= INFORMATION GIVEN =
* * * * * * *
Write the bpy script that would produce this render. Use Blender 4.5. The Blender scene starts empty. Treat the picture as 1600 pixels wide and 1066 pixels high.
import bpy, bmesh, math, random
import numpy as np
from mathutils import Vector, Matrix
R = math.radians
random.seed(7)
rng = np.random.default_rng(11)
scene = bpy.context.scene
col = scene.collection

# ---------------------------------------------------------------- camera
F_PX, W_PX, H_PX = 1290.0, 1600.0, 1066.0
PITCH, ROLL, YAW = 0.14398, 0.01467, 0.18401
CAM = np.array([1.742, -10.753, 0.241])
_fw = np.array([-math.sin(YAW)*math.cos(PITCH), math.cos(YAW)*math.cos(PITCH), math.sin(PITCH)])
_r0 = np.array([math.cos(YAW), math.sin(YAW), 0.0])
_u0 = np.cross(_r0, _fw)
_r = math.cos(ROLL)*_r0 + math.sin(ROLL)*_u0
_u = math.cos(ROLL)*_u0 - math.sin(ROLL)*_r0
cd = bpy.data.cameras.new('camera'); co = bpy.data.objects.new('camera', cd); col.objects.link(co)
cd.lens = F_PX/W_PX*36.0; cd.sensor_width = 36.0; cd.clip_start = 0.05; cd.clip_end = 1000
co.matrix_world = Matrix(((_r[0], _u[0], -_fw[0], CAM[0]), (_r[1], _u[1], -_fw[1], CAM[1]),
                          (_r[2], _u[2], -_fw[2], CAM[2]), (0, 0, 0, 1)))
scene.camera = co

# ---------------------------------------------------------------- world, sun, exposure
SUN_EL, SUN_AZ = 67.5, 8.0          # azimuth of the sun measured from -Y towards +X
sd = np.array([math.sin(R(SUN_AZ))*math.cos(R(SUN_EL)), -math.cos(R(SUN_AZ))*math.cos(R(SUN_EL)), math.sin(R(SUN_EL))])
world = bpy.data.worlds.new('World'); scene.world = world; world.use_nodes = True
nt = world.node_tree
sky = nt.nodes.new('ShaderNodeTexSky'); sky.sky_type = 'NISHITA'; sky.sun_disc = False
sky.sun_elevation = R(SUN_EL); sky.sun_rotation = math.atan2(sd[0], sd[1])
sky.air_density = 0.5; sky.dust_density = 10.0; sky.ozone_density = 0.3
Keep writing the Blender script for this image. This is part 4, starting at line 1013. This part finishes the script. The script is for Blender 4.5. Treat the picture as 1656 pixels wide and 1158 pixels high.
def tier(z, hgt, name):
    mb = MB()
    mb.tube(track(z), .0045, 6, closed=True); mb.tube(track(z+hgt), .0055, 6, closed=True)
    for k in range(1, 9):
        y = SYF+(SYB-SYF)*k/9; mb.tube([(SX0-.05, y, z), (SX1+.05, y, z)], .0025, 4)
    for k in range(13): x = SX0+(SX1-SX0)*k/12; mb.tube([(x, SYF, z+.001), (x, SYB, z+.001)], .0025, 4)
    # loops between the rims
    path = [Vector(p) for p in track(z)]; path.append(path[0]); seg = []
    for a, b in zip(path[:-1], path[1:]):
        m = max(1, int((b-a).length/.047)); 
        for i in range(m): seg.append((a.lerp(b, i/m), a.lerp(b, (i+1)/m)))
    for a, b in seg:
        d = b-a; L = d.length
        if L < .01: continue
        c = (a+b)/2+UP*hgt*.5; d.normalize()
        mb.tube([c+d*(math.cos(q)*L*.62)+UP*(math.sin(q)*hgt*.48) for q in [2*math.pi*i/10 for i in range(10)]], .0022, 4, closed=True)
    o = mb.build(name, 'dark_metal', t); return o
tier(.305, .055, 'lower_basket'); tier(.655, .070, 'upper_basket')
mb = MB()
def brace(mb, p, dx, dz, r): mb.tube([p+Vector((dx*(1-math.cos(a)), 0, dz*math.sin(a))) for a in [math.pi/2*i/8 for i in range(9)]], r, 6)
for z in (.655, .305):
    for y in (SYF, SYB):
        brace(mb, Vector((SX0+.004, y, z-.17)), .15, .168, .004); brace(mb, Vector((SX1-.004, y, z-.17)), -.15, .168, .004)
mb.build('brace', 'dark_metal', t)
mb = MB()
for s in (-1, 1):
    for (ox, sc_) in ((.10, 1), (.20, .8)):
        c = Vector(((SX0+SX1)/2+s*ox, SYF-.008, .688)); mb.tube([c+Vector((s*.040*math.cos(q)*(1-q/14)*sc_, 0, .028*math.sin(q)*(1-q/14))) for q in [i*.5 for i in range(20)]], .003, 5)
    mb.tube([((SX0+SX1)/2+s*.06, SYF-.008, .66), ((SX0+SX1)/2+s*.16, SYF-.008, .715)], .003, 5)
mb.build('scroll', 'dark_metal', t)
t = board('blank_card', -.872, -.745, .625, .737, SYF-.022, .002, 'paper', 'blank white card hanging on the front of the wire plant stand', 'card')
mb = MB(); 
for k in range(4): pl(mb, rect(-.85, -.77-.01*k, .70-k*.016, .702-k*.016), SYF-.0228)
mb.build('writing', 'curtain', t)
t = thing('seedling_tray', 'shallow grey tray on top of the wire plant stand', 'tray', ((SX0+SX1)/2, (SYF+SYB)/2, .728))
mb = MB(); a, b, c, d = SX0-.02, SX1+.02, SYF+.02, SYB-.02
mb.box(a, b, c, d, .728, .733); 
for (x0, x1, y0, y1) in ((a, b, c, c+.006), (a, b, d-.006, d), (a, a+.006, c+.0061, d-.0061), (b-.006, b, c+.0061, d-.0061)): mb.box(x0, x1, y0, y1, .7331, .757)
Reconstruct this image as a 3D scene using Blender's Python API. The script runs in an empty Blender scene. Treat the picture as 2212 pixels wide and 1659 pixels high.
* * * * * * *
= WHAT IS BEING ASKED =
Give back the data above exactly as it appears.

= THE COMPLETED TASK =
Write the bpy script that would produce this render. Use Blender 4.5. The Blender scene starts empty. Treat the picture as 1600 pixels wide and 1066 pixels high.
import bpy, bmesh, math, random
import numpy as np
from mathutils import Vector, Matrix
R = math.radians
random.seed(7)
rng = np.random.default_rng(11)
scene = bpy.context.scene
col = scene.collection

# ---------------------------------------------------------------- camera
F_PX, W_PX, H_PX = 1290.0, 1600.0, 1066.0
PITCH, ROLL, YAW = 0.14398, 0.01467, 0.18401
CAM = np.array([1.742, -10.753, 0.241])
_fw = np.array([-math.sin(YAW)*math.cos(PITCH), math.cos(YAW)*math.cos(PITCH), math.sin(PITCH)])
_r0 = np.array([math.cos(YAW), math.sin(YAW), 0.0])
_u0 = np.cross(_r0, _fw)
_r = math.cos(ROLL)*_r0 + math.sin(ROLL)*_u0
_u = math.cos(ROLL)*_u0 - math.sin(ROLL)*_r0
cd = bpy.data.cameras.new('camera'); co = bpy.data.objects.new('camera', cd); col.objects.link(co)
cd.lens = F_PX/W_PX*36.0; cd.sensor_width = 36.0; cd.clip_start = 0.05; cd.clip_end = 1000
co.matrix_world = Matrix(((_r[0], _u[0], -_fw[0], CAM[0]), (_r[1], _u[1], -_fw[1], CAM[1]),
                          (_r[2], _u[2], -_fw[2], CAM[2]), (0, 0, 0, 1)))
scene.camera = co

# ---------------------------------------------------------------- world, sun, exposure
SUN_EL, SUN_AZ = 67.5, 8.0          # azimuth of the sun measured from -Y towards +X
sd = np.array([math.sin(R(SUN_AZ))*math.cos(R(SUN_EL)), -math.cos(R(SUN_AZ))*math.cos(R(SUN_EL)), math.sin(R(SUN_EL))])
world = bpy.data.worlds.new('World'); scene.world = world; world.use_nodes = True
nt = world.node_tree
sky = nt.nodes.new('ShaderNodeTexSky'); sky.sky_type = 'NISHITA'; sky.sun_disc = False
sky.sun_elevation = R(SUN_EL); sky.sun_rotation = math.atan2(sd[0], sd[1])
sky.air_density = 0.5; sky.dust_density = 10.0; sky.ozone_density = 0.3
Keep writing the Blender script for this image. This is part 4, starting at line 1013. This part finishes the script. The script is for Blender 4.5. Treat the picture as 1656 pixels wide and 1158 pixels high.
def tier(z, hgt, name):
    mb = MB()
    mb.tube(track(z), .0045, 6, closed=True); mb.tube(track(z+hgt), .0055, 6, closed=True)
    for k in range(1, 9):
        y = SYF+(SYB-SYF)*k/9; mb.tube([(SX0-.05, y, z), (SX1+.05, y, z)], .0025, 4)
    for k in range(13): x = SX0+(SX1-SX0)*k/12; mb.tube([(x, SYF, z+.001), (x, SYB, z+.001)], .0025, 4)
    # loops between the rims
    path = [Vector(p) for p in track(z)]; path.append(path[0]); seg = []
    for a, b in zip(path[:-1], path[1:]):
        m = max(1, int((b-a).length/.047)); 
        for i in range(m): seg.append((a.lerp(b, i/m), a.lerp(b, (i+1)/m)))
    for a, b in seg:
        d = b-a; L = d.length
        if L < .01: continue
        c = (a+b)/2+UP*hgt*.5; d.normalize()
        mb.tube([c+d*(math.cos(q)*L*.62)+UP*(math.sin(q)*hgt*.48) for q in [2*math.pi*i/10 for i in range(10)]], .0022, 4, closed=True)
    o = mb.build(name, 'dark_metal', t); return o
tier(.305, .055, 'lower_basket'); tier(.655, .070, 'upper_basket')
mb = MB()
def brace(mb, p, dx, dz, r): mb.tube([p+Vector((dx*(1-math.cos(a)), 0, dz*math.sin(a))) for a in [math.pi/2*i/8 for i in range(9)]], r, 6)
for z in (.655, .305):
    for y in (SYF, SYB):
        brace(mb, Vector((SX0+.004, y, z-.17)), .15, .168, .004); brace(mb, Vector((SX1-.004, y, z-.17)), -.15, .168, .004)
mb.build('brace', 'dark_metal', t)
mb = MB()
for s in (-1, 1):
    for (ox, sc_) in ((.10, 1), (.20, .8)):
        c = Vector(((SX0+SX1)/2+s*ox, SYF-.008, .688)); mb.tube([c+Vector((s*.040*math.cos(q)*(1-q/14)*sc_, 0, .028*math.sin(q)*(1-q/14))) for q in [i*.5 for i in range(20)]], .003, 5)
    mb.tube([((SX0+SX1)/2+s*.06, SYF-.008, .66), ((SX0+SX1)/2+s*.16, SYF-.008, .715)], .003, 5)
mb.build('scroll', 'dark_metal', t)
t = board('blank_card', -.872, -.745, .625, .737, SYF-.022, .002, 'paper', 'blank white card hanging on the front of the wire plant stand', 'card')
mb = MB(); 
for k in range(4): pl(mb, rect(-.85, -.77-.01*k, .70-k*.016, .702-k*.016), SYF-.0228)
mb.build('writing', 'curtain', t)
t = thing('seedling_tray', 'shallow grey tray on top of the wire plant stand', 'tray', ((SX0+SX1)/2, (SYF+SYB)/2, .728))
mb = MB(); a, b, c, d = SX0-.02, SX1+.02, SYF+.02, SYB-.02
mb.box(a, b, c, d, .728, .733); 
for (x0, x1, y0, y1) in ((a, b, c, c+.006), (a, b, d-.006, d), (a, a+.006, c+.0061, d-.0061), (b-.006, b, c+.0061, d-.0061)): mb.box(x0, x1, y0, y1, .7331, .757)
Reconstruct this image as a 3D scene using Blender's Python API. The script runs in an empty Blender scene. Treat the picture as 2212 pixels wide and 1659 pixels high.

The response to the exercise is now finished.